The overall September figure for the private sector nosed up 0.10 percent over August’s level. Is it encouraging that this increase (both August and September numbers are still preliminary) marks the first stretch of three straight monthly rises since January (which capped a four-month streak)? Or is it discouraging that the rate of increase slowed from August’s 0.48 percent? Or that real wages are up cumulatively only 0.10 percent since January?

Ditto for the year-on-year trends, which are probably more reliable since they cover longer stretches of time. The new private sector constant-dollar wage level is 2.23 percent higher than the year-ago number – certainly not great by historical standards, but at least well ahead of living costs as they’re measured by the government. And from September, 2013 to September, 2014, real wages rose only 0.39 percent – so the latest figures show major progress. But in January, the year-on-year improvement was 2.43 percent. That looks like a slowdown. Further, since the current recovery technically began, in mid-2009, inflation-adjusted wages for the private sector is up only 2.33 percent. That’s over a more than six-year period!

Continuing a recent trend, in some respects, the real wage picture in manufacturing looks better. Factory pay after inflation increased 0.19 percent in September over August levels. Moreover, its current three-month real wage winning streak is its first since June, 2013. And as a a result, these wages are now 0.56 percent higher than in January – a better performance than that of the overall private sector. At the same time, on a monthly basis, this constant dollar manufacturing pay increase represented a distinct cool-off from August’s 0.66 percent.

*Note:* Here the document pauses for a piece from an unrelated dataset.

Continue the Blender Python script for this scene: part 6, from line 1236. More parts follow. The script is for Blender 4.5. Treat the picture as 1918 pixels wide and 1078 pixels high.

But where real manufacturing wages have been truly shining (at least relatively speaking) is in the year-on-year comparisons. September manufacturing wages have advanced by 2.29 percent. This is both a bit faster than the pace for the entire private sector, and – more important – the first yearly figure industry has seen north of two percent since October, 2009.  By comparison, real manufacturing wages actually fell between September, 2013 and September, 2014.

That October, 2009 date, however, signals something important. Although the recovery was just getting underway, manufacturing was still shedding tens of thousands of jobs each month. Manufacturers with whom I was regularly in touch then offered a convincing explanation for this paradox: Most of the employees being let go were relatively junior, and therefore relatively low paid. And because the remaining workers were paid better, the sector’s overall wage numbers received a big statistical lift.  Last month, manufacturing employment dropped for the third straight month – the first such stretch since the three months ending in October, 2010. Could similar employment decisions be behind this new, more modest, wage improvement?

I’ll need to check into this. For now, though, it’s worth noting that despite this progress, real manufacturing wages are still 0.19 percent below their level when the recovery technically began – back in June, 2009. That’s a sharp contrast even with the modest overall private sector real wage improvement during that period.